C Change in equity accounts due to acquisition and preliminary estimate of intangibles: Reflects the elimination of Seesmarts historical equity accounts and recording estimated fair value of intangible assets acquired and goodwill. Also reflects the increase to the fair value of Seesmarts convertible notes that were accelerated as a result of the change in control of Seesmart (Note E).
D Record the fair value of property and equipment on the acquisition date: Property and equipment is generally valued at replacement cost less depreciation. Given the nature of the property and equipment and their short lives, their carrying amount approximates fair value.

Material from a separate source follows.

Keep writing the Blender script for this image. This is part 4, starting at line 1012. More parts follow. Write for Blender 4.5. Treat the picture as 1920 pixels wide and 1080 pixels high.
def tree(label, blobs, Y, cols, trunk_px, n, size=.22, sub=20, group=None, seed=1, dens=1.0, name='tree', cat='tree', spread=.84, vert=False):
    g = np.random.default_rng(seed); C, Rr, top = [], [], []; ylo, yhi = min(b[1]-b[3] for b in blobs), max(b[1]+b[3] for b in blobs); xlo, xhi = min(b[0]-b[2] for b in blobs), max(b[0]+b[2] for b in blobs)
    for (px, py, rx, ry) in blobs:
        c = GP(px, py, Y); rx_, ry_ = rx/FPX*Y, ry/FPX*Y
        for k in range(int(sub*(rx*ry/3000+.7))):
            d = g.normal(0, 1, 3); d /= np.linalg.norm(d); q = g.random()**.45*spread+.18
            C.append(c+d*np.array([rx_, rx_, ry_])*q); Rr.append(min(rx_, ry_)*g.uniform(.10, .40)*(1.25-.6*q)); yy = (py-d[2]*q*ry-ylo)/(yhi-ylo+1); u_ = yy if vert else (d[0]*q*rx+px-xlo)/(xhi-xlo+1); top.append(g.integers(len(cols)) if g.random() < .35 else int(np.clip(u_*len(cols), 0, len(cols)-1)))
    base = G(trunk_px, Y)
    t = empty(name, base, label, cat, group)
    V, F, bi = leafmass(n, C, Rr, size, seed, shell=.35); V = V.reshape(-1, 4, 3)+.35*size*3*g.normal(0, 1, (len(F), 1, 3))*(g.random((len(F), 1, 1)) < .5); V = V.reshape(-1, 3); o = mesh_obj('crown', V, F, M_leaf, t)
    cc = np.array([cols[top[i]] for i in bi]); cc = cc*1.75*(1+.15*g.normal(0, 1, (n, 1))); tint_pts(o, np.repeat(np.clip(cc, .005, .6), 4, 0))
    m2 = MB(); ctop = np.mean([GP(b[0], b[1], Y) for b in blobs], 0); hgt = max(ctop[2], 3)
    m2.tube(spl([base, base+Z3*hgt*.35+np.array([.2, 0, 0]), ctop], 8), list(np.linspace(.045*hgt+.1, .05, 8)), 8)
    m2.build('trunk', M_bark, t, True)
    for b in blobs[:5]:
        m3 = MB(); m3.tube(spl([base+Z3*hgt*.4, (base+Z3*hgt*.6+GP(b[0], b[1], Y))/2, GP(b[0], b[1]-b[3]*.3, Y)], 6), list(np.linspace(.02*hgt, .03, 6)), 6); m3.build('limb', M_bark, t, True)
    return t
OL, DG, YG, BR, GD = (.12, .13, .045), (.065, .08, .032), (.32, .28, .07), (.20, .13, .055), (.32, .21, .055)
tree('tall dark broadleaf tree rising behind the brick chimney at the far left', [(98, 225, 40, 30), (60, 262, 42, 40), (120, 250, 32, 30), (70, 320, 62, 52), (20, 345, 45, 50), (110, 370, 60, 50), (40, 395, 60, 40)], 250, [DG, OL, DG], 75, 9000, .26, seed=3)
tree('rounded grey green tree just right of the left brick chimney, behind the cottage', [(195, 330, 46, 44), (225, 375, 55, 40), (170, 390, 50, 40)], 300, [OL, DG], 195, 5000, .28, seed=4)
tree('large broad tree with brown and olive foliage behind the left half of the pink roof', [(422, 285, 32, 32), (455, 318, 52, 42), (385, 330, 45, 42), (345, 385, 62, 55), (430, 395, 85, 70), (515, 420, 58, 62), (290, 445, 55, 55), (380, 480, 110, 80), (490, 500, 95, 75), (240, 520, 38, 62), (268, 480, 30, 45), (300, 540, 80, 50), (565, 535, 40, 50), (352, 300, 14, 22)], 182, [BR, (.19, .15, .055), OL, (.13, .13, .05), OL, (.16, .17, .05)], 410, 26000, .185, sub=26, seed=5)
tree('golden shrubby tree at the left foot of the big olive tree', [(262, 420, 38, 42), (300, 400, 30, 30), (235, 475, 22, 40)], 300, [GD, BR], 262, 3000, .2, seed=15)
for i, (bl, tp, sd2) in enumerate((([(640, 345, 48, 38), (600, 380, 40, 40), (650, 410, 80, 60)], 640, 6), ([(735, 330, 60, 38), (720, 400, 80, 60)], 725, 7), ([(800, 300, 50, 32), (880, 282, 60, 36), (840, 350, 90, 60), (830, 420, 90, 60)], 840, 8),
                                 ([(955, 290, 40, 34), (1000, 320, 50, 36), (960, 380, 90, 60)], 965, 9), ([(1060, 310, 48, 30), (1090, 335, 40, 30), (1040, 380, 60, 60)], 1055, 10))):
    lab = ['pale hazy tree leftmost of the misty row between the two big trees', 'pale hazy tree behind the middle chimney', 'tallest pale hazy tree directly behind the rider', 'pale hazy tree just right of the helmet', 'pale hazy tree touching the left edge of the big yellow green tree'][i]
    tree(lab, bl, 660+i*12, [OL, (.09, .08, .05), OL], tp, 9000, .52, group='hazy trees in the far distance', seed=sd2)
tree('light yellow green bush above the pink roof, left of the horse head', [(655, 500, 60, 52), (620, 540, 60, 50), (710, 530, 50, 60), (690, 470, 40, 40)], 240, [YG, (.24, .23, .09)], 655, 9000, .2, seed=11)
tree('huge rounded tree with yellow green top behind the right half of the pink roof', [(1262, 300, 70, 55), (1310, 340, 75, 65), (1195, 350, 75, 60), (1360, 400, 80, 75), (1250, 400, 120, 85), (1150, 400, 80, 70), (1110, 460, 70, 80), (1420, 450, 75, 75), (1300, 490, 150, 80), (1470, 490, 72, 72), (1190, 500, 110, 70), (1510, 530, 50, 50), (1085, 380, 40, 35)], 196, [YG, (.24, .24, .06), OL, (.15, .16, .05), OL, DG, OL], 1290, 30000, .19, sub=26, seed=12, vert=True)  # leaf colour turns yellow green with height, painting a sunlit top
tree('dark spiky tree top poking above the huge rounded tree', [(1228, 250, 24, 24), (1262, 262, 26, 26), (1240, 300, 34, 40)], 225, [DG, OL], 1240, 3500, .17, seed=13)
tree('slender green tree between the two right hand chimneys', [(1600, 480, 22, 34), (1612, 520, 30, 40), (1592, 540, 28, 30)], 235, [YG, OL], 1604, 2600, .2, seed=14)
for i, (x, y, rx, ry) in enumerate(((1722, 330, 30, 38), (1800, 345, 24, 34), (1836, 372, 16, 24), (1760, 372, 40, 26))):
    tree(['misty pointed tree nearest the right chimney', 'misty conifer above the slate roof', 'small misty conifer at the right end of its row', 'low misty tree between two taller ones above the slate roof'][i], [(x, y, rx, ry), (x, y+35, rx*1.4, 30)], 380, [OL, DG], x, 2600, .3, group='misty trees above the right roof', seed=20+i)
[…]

E Settlement of Seesmarts convertible debt, accrued interest, and 20% premium on principal: The change of control resulting from the acquisition triggered an obligation to pay Seesmarts convertible debt. The pro forma adjustment assumes settlement in cash although the Company has offered to settle the notes in common stock. The Company currently expects approximately 30% of the notes to be settled for common stock.
F Record amortization on acquired intangible assets: The pro forma adjustment records amortization on the intangible assets acquired during the Seesmart acquisition. The pro forma amortization reflects an estimated useful life of 15 years which is consistent with the timing of the underlying cash flows.
G Reduction in interest expense due to settlement of Seesmarts convertible debt: The pro forma adjustment removes interest expense incurred by Seesmart on the convertible debt during the applicable periods.
H Change in the Weighted Average Shares Outstanding: The weighted average shares outstanding have been increased to reflect the 7,740,893 shares issued or to be issued in connection with the Seesmart acquisition. The effect of additional shares issuable under the Series C and Series D preferred stock have not been included in the pro forma shares outstanding as their effect would be anti dilutive.
I Provision for Income Taxes: No provision for income taxes has been reflected in the pro forma statements of income since any tax benefit recorded resulting the pro forma pre tax losses is offset by a corresponding increase in the valuation allowance.